South Otago sharemilker Mark Chamberlain reckons a capital gains tax of 15% would not be too onerous provided a family farm and a run-off was exempt just as a family home and a bach could be.

The National Party should, at the very least, consider a capital gains tax. There. I said it. If I put my ear to the ground I can almost hear the collective rumble of GST-claimed Landcruisers and late model European vehicles filled with tax-free, onfarm fuel from all across New Zealand, heading south to tow me back into line.

Perhaps the most divisive topic in NZ since the Springbok tour, with the battle lines being drawn between the haves and the have-nots. But no matter how often Simon, Paula and the ship of fools that is the National Party, stomp their feet; it is going to come down to numbers, perception and messaging.

Numbers – the more landlords, the more renters; the more immigrants, the more renters; the more unchecked capital gains for those already on the property ladder (which results in more investment in property) . . . you guessed it, more renters. Literally cities of them.

“So what?” you may say. Well, renters may not have your ‘perceived wealth’ but they all have one thing equal to you and me. That of course, is one singular vote. And, to generalise, these hard-working folk are generally considered ‘centre-left’ in their political persuasion.

Perception is a dangerous thing and to politicians, at times, it is all that really matters. Just as the ‘Dirty Dairying’ moniker has stuck fast, the last thing we need is a perception that the rural community is driven only by greed. That we are more willing to pay interest to Australian banks, than to pay our fair share of tax dollars to pay our way – just as John Citizen has to working on the gut trays. And if ‘Taxinda’ and her Labour Party follies can get their messaging on song, CGT could be a done deal.

For instance, it is no urban myth about the students whose parents own multi-million-dollar farms and who, through clever accountants, run their business at an on-paper loss; and are entitled to claim a full living allowance which never has to be paid back.

Other examples include the aforementioned free fuel and also the ability to claim GST left, right and centre. An ability few of our urban cousins have. But my personal favourites are the overseas ‘farming tours’. An upcoming one to Asia includes a visit to a couple of token gesture farms and then it’s off to the Rugby World Cup finals in Japan – with a part of this being tax deductible against your farming business.

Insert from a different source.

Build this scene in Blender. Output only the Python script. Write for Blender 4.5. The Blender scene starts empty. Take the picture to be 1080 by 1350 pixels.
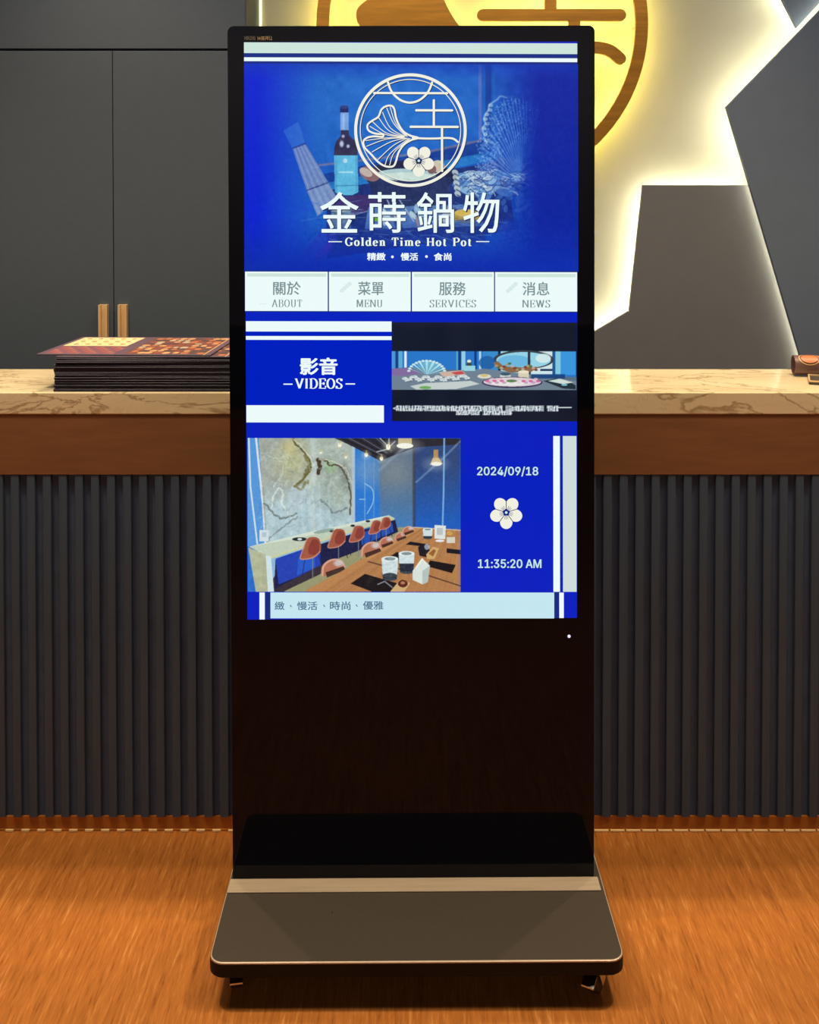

If these and other such examples were messaged effectively to our urban cousins this could create a perception of avoidance and greed. Add to this a positive messaging campaign about how CGT will give the Government the ability to pay teachers and nurses more, and the imminent cannabis referendum that will bring all of the hazy first-time voters out of their smoke-filled lounges – and it is game over.

So what is the solution?

Simon needs to start using his vowels correctly, engage in the conversation and appeal to the centre voters who do not own multiple houses and businesses (and probably never will) and therefore make the CGT more palatable.

My suggestion to Simon is, consider a CGT of 15%. It is something we can live with. A family farm and a run-off should be exempt just as a family home and a bach could be. Anything more than that, is more than a family needs, so therefore must be considered an investment.

Uncontrolled capital gains do the nation no favours in the long run. The perception or reality of the growing divide between the haves and the have-nots does not make for a better New Zealand, for any of us.

So I say to the great orator that is Simon Bridges, you need to reach across party lines and take control of the narrative. Or eventually the National Party may well be bred out of its current existence – by a new generation who understand that equality and equity are not the same things; and thus leaving Simon, perhaps more steer than bull.